Непринужденная легкость перехода от мифа к повседневной жизни и наоборот — это, наверное, и есть характерная черта Волошинского Коктебеля. В одной из легенд, связанных с вершиной массива Карадаг — Святой горой, рассказывается о старинном православном монастыре. Подвижники этой обители хранили чистоту веры и потому были удостоены дара на великие праздники слышать благовест из церквей на горе Афон. Братия была бедна и не имела денег на собственный колокол. Но ведь это меткая метафора Дома поэта. Он, как и его хозяин, всегда чувствительно реагировал на протуберацию и всплески мировых культурных центров. Так, в Коктебеле иногда раньше, чем в столицах, узнавали о последних парижских литературных и творческих новинках. Но не в том суть — ведь Коктебель сам, подобно Карадагу, был… вулканом.

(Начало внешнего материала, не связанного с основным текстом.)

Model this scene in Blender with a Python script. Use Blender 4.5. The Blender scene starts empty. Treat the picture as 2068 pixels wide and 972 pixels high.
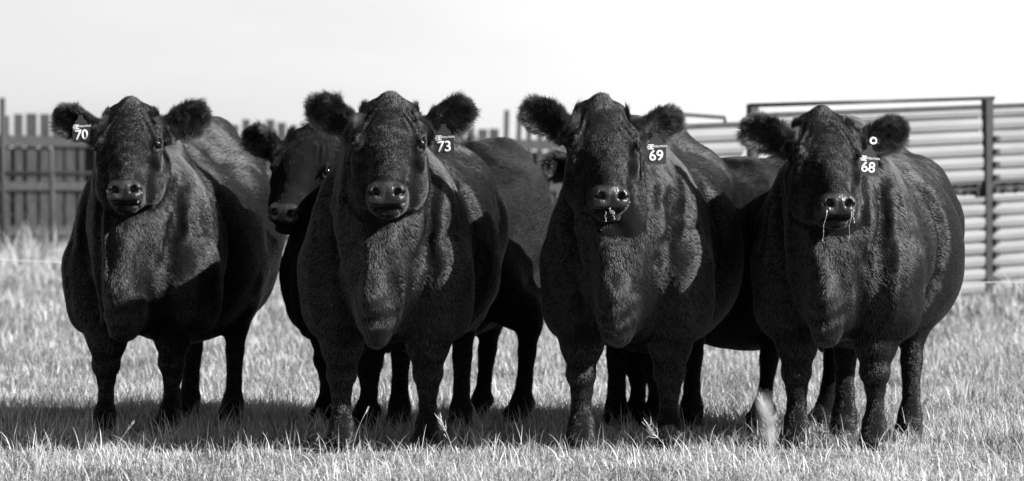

Здесь бурлила творческая лава, застывавшая законченными поэмами, картинами, мелодиями, спектаклями, научными открытиями, иногда уже далеко от своего эпицентра.
На горе Святой могила неизвестного святого отшельника. Памятнику более тысячи лет. Христиане и мусульмане до сих пор спорят между собой — какого вероисповедания был тот подвижник. На другом конце Коктебельской бухты на открытой всем ветрам горе Кучук-Енишар, похожей на древний алтарь, такая же одинокая могила Максимилиана Волошина и его спутницы последних лет Марии Заболотской. Поэт завещал не ставить никаких памятников на этом месте — он просто ушел и растворился в небесах, волнах земли и изумруде моря Киммерии. О Волошине спорили уже в начале века, во время революционных событий. И белые, и красные начинали свои прокламации к народу с его стихов. И в то же время, — и та, и другая власть поэта преследовали. Спорят о Волошине и теперь сторонники различных теорий. И пока будут спорить, будет существовать тайна Коктебеля.